Selanjutnya,  keterpaduan kurikuluma harus seimbang dan harmonis antara pendidikan keilmuan dengan pendidikan keterampilan yang berkualitas sesuai dengan kebutuhan pasar global. Artinya program kurikulum harus diarahkan sesuai dengan kebutuhan pengetahuan dan keterampilan di masa depan.

  1. Metode Pendidikan Pesantren
Ada metode tertentu yang dipandang tidak efektif dan efisien, ternyata menyimpan keunggulan tertentu. Seperti metode sorogan dan lalaran yang ada di pesantren dikembangkan ke arah pemahaman materi pokok. Pembelajaran secara brhadap-hadapan dalam sistem sorogan memang memungkinkan kiai menguji kedalaman pengetahuan santri secara individual.
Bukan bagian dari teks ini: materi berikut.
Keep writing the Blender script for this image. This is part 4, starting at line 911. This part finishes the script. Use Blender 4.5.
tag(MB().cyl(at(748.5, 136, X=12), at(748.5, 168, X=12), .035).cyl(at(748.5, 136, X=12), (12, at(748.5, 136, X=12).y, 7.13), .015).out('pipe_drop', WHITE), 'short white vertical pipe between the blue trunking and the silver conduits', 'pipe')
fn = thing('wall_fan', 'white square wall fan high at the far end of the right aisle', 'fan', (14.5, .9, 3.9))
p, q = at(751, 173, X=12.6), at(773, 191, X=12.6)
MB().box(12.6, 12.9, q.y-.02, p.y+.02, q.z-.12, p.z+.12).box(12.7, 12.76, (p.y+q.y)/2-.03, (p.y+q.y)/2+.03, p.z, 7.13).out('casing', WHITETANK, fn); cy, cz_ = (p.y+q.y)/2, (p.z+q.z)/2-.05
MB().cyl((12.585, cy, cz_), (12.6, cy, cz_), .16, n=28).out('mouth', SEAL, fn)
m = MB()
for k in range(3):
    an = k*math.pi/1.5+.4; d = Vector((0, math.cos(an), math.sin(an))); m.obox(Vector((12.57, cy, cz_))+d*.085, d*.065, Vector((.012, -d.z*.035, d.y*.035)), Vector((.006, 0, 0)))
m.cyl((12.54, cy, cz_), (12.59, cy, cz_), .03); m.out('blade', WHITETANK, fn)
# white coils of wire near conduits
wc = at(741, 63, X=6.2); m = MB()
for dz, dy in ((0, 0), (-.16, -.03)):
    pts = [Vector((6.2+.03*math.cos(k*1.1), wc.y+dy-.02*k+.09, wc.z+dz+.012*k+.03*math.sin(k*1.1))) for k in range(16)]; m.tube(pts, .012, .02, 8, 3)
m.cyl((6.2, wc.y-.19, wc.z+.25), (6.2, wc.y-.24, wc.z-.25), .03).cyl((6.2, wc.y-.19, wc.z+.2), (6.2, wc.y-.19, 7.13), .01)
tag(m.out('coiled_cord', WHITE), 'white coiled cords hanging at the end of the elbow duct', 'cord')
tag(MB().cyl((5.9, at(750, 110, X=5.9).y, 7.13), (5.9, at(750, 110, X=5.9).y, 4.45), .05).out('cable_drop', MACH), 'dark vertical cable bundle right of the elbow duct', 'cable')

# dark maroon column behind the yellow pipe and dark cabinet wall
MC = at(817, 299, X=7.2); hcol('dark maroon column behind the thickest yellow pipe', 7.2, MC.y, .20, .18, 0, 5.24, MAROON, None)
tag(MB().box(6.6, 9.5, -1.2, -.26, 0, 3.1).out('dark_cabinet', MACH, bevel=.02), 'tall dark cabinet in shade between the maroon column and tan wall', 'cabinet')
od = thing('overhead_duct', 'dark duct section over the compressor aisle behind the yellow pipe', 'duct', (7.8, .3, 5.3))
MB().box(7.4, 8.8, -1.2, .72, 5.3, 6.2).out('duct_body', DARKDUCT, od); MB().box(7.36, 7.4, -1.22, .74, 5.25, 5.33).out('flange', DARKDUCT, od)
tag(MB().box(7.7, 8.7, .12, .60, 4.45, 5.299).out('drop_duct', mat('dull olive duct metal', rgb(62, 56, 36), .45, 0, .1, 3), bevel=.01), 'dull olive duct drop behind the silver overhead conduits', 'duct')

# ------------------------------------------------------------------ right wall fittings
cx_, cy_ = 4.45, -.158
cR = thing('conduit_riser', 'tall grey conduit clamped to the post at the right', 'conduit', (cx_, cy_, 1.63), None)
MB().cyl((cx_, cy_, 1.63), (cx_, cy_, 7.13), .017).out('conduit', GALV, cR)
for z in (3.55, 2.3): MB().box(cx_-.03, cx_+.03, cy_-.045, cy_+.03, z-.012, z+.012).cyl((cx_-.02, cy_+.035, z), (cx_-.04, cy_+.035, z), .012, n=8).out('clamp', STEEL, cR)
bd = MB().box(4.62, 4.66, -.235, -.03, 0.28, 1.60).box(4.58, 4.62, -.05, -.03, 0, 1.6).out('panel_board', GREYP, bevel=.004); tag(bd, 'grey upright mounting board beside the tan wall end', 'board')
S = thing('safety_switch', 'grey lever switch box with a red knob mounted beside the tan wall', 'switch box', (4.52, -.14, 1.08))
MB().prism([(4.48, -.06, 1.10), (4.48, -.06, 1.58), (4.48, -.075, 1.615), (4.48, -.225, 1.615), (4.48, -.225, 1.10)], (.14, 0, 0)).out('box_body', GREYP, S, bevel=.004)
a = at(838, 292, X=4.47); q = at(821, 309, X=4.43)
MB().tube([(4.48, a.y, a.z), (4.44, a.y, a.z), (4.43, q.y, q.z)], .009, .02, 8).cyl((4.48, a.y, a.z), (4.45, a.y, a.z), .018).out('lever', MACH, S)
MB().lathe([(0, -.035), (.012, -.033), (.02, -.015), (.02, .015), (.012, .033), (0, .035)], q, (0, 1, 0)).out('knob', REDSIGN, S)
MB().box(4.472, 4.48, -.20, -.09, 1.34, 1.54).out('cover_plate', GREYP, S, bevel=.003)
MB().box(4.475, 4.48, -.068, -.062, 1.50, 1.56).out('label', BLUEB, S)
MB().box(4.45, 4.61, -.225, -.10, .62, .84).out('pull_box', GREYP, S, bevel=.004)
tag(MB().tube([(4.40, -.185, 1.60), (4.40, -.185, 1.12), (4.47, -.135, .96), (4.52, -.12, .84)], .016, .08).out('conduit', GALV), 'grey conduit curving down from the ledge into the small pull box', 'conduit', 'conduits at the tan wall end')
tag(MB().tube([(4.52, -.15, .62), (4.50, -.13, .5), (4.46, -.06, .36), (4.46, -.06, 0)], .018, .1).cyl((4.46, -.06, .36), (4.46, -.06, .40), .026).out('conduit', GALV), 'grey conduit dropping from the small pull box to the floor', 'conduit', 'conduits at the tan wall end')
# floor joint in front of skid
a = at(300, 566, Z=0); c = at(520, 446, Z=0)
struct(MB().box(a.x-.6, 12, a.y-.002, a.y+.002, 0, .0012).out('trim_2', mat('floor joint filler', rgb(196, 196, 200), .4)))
Kasus lain terjadi pada hafalan. Metode hafalan ini dipertahankan dengan alasan bahwa orang-orang yang hafal adalah argumen atas orang-orang yang tidak hafal. Akan tetapi, praktek hafalan di pesantren hampir meniadakan aspek-aspek pemahaman kognitif-rasional dan pengembangan wawasan. Maka diperlukan adanya pertimbangan antara aspek afektif dengan kognitif dalam proses pengajaran kitab kuning.
Selanjutnya, hal yang dapat dipandang sebagai sisi negatif lain adalah hilangnya keberanian untuk berbeda pendapat. Keadaan ini terjadi akibat metode pendidikan di pesantren kurang memberikan ruang dialog lantaran sistemnya yang berpusat pada kiai. Kreativitas santri tidak berkembang dengan baik, mereka takut bertanya dan berbeda pendapat. Sikap bertanya atau berbeda pendapat masih dianggap sebagai su’ul adab. Inilah yang menyababkan metode-metode pembelajaran di pesantren seperti sorogan, bandongan, halaqoh, danlalaran tidak beranjak dari orientasi content-knowledge belum mengarah pada understanding dan contruction of the knowledge.
Selanjutnya adalah metode evaluasi. Evaluasi adalah penilaian atas tugas, kewajiban dan pekerjaan. Metode evaluasi ini dapat menumbuhkan persaingan yang sehat dikalangan santri untuk mencapai prestasi yang maksimal bila evaluasi dilaksanakan secar profesional. Artinya, evaluasi dilakukan dengan ketat dan memiliki konsekkuensi yang jelas, misalmya jika hasil evaluasi menunjukan nilai seseorang santri yang rendah berarti dia tidak bisa naik kelas.